Peter said:
It is a very surprising turn of events.
Not really.
Peter, you are on a completely wrong track.
For one thing there is the claim of the so called 'Halting Problem':
No such function can exist.
And then there is the proof for this claim:
Based on the assumption that such a function exists, it can be shown
that this assumption leads to a contradiction: namely that the function
cannot exist.
But note: The proof you are attacking is based on the *assumption* that
such a function exists.
So when you attack the proof, and turn it around, all you end up with is:
Based on the assumption that such a function exists, that function can be
written.
That's not nearly of the same quality as the original proof. If I assume
the moon consists of chesse, then I can conclude that the moons material
is cheese. Fine. It's all based on the assumption. But: If I can proove
that even if I assume that the moon is made of cheese the only conclusion
is that it is not made of cheese, I have shown something important: No matter
what I do or assume, the moon cannot be made of cheese.
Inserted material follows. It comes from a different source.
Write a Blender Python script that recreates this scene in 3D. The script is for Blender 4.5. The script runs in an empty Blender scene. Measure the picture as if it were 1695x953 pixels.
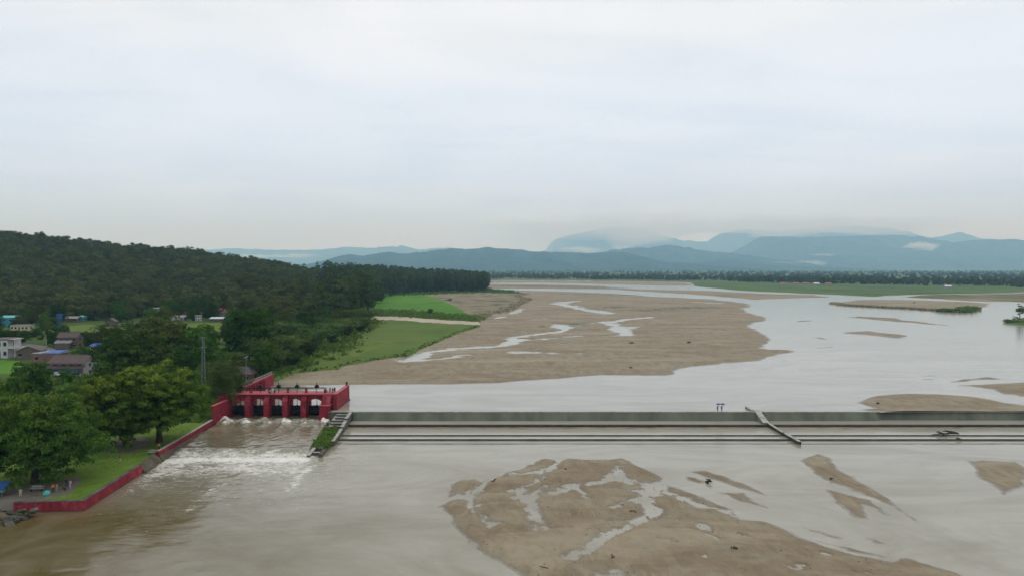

You should familiarize yourself with proofing methods in a better way. The
type of proof used for prooving that Halting problem can only be used to
show that X does not exist. It always works the same way
* 1) assume X
* 2) show that assuming X leads to a contradiction. You can use X in that
proof
* 3) only logical conclusion: -> X cannot be assumed
If you need to show that X really exists, you need a different type of proof.
Just fighting step 2) in the above is not enough.